Source records:

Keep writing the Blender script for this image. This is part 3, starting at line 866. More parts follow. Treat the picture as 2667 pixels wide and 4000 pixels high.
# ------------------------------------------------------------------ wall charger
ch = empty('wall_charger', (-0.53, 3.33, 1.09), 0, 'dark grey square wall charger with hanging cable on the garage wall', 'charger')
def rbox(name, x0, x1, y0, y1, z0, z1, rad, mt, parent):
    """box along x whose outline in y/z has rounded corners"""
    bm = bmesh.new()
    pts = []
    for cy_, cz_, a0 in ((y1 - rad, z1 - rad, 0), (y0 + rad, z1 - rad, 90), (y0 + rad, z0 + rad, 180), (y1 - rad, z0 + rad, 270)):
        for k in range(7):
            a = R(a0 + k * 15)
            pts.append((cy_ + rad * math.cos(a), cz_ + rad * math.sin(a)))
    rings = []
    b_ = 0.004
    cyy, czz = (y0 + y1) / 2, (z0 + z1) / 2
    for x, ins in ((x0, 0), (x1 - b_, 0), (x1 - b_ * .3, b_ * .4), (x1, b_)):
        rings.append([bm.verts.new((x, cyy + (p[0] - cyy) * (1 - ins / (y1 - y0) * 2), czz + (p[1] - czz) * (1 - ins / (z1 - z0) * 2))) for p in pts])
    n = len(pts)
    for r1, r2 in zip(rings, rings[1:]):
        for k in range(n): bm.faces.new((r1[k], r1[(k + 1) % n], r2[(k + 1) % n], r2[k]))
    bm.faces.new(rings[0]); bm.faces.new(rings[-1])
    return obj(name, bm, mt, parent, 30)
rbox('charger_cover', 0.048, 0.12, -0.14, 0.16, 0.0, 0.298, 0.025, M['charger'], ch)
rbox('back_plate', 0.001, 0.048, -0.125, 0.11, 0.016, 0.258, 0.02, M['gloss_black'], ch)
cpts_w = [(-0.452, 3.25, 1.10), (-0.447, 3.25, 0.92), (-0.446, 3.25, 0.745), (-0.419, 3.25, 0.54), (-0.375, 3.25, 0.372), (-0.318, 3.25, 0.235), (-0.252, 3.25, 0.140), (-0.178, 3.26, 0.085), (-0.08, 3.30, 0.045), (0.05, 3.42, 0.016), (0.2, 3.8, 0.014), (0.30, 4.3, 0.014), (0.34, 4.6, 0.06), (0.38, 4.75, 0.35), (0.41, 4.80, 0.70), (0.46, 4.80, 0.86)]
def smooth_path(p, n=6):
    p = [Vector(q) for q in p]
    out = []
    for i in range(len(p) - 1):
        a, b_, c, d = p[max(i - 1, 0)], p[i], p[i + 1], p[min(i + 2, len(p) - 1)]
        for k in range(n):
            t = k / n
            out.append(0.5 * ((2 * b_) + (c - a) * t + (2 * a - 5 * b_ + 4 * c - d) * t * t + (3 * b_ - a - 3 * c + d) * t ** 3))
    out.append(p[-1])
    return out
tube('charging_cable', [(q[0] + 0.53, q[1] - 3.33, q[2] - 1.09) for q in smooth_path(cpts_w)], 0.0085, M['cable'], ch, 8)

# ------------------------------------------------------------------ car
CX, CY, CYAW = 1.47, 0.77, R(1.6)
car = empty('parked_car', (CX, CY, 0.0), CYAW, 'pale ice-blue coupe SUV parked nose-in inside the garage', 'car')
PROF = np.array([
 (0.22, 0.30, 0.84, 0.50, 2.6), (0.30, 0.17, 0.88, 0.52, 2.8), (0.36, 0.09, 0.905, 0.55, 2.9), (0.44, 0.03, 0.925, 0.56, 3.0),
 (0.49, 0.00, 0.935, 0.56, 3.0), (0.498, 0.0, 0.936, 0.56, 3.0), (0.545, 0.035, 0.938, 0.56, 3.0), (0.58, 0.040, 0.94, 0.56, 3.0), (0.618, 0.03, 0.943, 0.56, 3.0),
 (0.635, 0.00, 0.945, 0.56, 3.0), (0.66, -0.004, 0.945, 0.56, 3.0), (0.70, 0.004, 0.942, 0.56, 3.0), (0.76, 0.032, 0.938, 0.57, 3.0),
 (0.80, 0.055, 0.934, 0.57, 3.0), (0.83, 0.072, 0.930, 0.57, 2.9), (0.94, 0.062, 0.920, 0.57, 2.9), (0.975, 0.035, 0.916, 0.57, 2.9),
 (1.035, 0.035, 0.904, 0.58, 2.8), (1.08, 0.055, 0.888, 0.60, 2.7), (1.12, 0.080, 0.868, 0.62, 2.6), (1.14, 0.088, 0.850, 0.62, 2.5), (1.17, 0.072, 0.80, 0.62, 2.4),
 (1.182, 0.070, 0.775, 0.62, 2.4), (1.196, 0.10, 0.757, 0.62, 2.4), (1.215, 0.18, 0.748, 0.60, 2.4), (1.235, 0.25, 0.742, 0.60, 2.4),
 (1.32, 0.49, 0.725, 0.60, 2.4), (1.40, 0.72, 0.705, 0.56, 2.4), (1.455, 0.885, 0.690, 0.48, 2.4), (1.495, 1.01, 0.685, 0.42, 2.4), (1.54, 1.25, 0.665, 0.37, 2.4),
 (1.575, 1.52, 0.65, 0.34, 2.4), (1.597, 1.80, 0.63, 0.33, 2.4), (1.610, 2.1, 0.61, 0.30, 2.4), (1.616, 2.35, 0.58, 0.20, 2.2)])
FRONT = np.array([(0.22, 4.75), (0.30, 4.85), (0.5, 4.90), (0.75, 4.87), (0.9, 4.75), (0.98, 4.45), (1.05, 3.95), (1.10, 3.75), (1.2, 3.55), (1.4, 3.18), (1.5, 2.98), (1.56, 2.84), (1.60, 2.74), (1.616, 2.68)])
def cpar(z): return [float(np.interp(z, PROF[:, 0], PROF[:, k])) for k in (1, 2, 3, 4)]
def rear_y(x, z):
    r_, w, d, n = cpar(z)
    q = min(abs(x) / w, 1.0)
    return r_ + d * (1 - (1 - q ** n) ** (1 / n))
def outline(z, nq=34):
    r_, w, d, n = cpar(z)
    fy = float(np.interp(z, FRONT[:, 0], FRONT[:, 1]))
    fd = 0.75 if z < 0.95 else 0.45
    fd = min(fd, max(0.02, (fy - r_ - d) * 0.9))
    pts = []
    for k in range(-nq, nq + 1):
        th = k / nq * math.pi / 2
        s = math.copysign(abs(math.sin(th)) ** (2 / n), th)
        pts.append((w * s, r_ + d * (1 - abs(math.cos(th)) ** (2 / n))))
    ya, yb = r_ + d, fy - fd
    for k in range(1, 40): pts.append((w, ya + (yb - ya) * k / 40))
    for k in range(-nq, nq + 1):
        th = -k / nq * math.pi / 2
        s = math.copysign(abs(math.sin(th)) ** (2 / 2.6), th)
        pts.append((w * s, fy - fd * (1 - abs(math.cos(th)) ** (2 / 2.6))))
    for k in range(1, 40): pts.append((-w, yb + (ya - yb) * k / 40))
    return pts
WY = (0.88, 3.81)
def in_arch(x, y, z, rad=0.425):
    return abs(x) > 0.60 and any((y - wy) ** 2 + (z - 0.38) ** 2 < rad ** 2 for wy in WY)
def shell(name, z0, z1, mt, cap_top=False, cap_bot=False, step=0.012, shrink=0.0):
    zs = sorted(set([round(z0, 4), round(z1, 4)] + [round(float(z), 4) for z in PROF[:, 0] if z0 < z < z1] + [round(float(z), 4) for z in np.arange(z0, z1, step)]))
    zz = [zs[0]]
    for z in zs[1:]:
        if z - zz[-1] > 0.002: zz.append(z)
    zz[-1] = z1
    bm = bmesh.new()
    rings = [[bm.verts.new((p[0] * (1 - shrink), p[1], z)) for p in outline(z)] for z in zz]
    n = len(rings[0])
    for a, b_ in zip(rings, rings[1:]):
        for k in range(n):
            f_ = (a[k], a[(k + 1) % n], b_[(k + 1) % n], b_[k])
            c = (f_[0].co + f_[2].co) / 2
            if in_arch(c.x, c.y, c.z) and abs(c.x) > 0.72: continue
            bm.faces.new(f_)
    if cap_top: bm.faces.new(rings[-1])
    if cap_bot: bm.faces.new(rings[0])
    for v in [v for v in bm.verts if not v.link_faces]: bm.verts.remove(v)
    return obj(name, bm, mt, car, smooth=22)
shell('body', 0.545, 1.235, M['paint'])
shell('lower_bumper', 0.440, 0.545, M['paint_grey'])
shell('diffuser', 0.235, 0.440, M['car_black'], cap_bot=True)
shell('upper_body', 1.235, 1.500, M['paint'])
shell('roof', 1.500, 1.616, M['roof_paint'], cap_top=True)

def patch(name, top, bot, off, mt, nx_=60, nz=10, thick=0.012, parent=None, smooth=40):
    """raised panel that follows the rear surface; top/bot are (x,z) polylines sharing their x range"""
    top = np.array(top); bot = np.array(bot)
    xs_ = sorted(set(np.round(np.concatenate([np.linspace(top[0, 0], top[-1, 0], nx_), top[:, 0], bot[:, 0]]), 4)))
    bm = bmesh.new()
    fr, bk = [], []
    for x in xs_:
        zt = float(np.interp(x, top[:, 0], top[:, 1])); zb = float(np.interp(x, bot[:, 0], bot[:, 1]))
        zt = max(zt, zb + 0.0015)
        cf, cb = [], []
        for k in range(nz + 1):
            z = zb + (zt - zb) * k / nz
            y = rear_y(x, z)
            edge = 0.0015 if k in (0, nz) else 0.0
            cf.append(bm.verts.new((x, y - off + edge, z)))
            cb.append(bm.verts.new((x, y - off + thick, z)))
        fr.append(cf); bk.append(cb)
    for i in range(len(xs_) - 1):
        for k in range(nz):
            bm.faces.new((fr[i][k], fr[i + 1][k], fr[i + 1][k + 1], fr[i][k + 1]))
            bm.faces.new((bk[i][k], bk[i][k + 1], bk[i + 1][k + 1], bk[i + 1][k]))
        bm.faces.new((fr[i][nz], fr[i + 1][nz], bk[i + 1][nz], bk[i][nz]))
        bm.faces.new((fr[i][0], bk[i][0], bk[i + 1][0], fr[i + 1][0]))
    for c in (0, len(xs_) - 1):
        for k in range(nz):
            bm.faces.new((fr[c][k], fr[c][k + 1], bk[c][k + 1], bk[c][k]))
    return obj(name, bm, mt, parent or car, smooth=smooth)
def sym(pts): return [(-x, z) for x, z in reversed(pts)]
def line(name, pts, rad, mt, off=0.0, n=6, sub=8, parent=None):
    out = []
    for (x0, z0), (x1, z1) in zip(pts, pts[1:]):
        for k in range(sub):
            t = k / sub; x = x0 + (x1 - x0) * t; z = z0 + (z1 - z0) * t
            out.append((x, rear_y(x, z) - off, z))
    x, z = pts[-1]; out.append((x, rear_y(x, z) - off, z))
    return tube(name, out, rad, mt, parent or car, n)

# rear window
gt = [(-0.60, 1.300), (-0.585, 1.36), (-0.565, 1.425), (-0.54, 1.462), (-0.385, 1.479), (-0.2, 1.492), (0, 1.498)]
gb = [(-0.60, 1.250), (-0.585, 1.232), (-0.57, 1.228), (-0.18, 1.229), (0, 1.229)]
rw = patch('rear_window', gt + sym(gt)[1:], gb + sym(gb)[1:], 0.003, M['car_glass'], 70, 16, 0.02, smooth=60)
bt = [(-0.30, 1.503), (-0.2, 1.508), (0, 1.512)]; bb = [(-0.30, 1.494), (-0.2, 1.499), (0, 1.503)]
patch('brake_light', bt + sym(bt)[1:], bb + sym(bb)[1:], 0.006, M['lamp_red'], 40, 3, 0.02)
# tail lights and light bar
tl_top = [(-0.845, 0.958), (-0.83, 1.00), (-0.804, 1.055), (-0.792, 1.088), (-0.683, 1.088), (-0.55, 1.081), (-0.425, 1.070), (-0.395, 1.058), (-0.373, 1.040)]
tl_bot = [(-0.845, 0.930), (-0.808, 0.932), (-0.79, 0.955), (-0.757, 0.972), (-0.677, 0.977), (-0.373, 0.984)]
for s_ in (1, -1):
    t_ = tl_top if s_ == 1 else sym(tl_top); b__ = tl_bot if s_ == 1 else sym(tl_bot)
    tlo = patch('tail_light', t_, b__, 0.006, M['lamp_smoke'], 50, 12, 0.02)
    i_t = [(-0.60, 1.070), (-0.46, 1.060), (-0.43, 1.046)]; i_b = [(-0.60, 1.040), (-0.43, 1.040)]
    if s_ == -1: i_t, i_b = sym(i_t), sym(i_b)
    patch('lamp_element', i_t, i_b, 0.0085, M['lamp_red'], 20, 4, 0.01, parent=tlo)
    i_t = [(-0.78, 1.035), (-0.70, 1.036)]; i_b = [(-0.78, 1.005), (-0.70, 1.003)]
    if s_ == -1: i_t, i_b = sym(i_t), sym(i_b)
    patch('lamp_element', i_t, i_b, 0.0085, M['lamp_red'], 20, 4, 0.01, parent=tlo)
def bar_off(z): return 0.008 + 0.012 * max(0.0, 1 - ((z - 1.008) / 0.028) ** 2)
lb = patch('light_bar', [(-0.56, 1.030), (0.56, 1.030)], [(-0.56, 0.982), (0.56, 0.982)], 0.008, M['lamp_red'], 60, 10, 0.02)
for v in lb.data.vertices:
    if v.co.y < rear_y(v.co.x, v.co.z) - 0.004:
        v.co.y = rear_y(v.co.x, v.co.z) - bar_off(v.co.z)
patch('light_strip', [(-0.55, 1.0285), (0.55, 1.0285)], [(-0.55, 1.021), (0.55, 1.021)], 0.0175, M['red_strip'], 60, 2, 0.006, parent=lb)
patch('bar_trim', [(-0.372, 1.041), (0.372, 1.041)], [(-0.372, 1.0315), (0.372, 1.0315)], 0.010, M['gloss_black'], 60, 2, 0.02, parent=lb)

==

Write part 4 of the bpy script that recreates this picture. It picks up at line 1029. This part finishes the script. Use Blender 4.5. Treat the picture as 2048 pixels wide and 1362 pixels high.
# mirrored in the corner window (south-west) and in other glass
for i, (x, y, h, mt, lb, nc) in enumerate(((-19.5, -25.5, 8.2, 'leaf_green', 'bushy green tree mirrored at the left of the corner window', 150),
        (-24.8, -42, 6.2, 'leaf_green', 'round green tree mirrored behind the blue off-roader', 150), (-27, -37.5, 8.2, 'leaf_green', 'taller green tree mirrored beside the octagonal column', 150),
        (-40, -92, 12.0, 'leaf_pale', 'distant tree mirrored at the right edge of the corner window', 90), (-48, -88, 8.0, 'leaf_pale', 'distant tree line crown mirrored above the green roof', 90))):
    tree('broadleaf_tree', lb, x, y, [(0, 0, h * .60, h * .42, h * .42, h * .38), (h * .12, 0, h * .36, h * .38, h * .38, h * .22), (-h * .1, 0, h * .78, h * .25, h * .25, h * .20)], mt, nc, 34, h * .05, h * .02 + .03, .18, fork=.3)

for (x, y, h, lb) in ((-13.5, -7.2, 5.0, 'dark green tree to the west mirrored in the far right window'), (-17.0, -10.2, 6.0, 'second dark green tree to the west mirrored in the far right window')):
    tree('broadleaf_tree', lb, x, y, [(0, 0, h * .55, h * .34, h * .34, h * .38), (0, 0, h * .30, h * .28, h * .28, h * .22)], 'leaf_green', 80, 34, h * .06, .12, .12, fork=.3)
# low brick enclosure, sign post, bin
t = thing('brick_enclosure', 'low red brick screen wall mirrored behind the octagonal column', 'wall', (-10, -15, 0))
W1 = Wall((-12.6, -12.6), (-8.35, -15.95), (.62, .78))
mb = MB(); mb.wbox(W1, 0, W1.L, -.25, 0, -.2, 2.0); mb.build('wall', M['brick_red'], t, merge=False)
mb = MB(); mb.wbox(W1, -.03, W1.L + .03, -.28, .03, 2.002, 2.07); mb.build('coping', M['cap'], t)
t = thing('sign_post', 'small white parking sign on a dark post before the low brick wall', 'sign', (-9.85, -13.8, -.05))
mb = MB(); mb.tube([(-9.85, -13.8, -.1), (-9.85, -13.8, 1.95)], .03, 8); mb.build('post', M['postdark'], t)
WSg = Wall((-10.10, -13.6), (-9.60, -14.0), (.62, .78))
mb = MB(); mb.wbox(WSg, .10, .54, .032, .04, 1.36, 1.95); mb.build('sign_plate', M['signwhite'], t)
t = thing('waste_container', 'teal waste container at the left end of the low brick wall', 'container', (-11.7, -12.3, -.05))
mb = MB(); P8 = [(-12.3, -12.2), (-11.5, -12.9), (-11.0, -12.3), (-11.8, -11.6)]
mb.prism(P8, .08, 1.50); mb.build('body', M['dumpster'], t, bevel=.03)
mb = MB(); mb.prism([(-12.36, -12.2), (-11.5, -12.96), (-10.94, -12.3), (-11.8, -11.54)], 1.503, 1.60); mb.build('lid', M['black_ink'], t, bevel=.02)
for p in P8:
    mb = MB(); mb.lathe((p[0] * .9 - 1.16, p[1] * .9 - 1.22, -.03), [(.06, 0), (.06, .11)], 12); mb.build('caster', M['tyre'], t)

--

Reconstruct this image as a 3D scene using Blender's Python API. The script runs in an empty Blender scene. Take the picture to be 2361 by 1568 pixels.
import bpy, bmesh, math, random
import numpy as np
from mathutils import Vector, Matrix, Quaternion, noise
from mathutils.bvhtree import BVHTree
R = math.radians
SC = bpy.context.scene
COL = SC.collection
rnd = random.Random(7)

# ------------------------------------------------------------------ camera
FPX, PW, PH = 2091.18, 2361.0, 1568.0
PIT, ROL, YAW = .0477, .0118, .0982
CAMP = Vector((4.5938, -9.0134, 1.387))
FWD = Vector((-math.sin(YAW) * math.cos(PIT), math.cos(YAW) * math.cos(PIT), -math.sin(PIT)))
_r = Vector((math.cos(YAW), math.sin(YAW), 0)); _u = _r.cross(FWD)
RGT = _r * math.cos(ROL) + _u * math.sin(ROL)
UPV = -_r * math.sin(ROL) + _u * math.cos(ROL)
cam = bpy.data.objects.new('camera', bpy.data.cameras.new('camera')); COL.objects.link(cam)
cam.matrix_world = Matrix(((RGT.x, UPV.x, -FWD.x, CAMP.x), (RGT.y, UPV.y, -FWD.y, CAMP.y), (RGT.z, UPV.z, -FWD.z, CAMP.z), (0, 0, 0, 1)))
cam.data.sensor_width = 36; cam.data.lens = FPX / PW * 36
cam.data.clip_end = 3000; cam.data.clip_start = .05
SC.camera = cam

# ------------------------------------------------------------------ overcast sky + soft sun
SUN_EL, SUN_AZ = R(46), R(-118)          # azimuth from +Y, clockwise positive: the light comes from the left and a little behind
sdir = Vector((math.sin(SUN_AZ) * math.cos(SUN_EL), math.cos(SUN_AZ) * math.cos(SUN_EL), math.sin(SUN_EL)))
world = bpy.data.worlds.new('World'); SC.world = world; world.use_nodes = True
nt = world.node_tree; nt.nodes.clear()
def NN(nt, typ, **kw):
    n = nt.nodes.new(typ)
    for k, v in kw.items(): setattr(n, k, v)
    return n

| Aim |
Write out only the lines that run from the line containing "Reconstruct this image" through the line containing "rnd = random.Random(7)", both included, exactly as they appear above.

| The result |
Reconstruct this image as a 3D scene using Blender's Python API. The script runs in an empty Blender scene. Take the picture to be 2361 by 1568 pixels.
import bpy, bmesh, math, random
import numpy as np
from mathutils import Vector, Matrix, Quaternion, noise
from mathutils.bvhtree import BVHTree
R = math.radians
SC = bpy.context.scene
COL = SC.collection
rnd = random.Random(7)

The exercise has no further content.